Further, it was the co-directors’ contention that Section 3 of the latest Companies Act, holistically provided even for companies that had been registered and incorporated under the repealed Companies Act, Cap 486. In addition, that there was a vacuum in law since the Cabinet secretary had not yet made rules for the processes of insolvency.

Unsubstantiated allegations
They also contended that Section 736, which was subject to Section 734(2) was not in existence, and therefore, by the repealing of the Winding Up Rules through Section 1023(4) of the Companies Act No 17 of 2015, it effectively meant that a party that intended to move to the court on a winding-up procedure was deprived of procedural guidelines.

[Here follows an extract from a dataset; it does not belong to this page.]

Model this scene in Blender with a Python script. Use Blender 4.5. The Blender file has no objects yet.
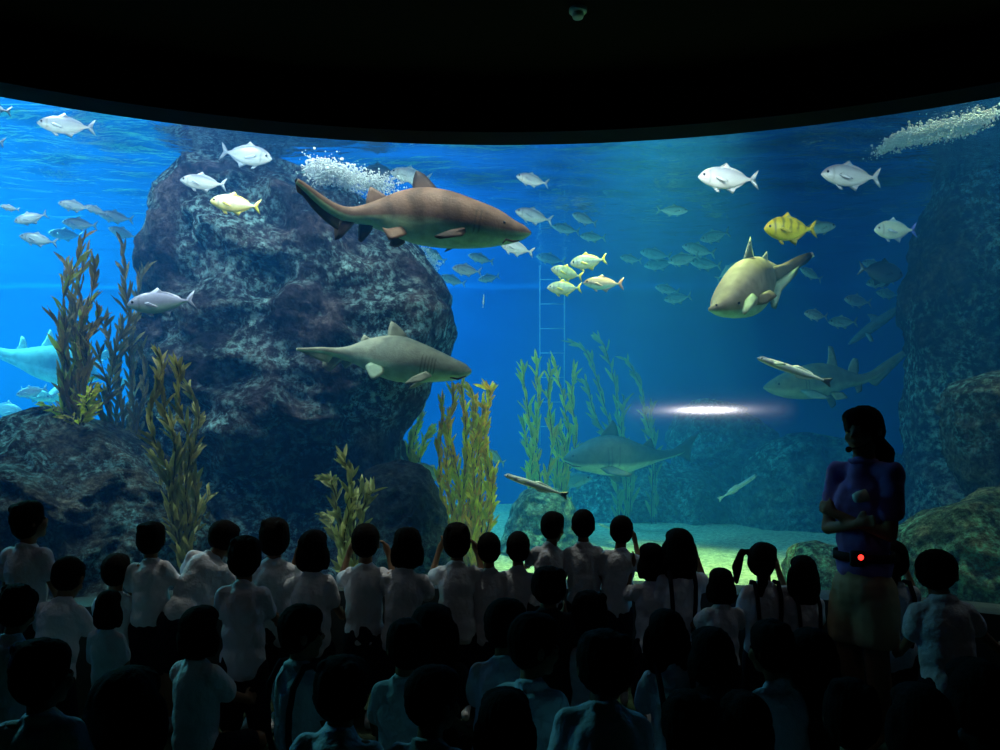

It was also the co-directors’ argument that Mr Abdi mischievously intended to litigate unsubstantiated allegations and further sought to have the company liquidated instead of pursuing other available alternative remedies.

The ruling will reverberate in the corporate corridors which are known to be litigious whenever boardroom wars break out.
It is now be upon Parliament to expedite the process of enacting the necessary legislation as currently it may be impractical to wind up companies even there are good grounds to do so.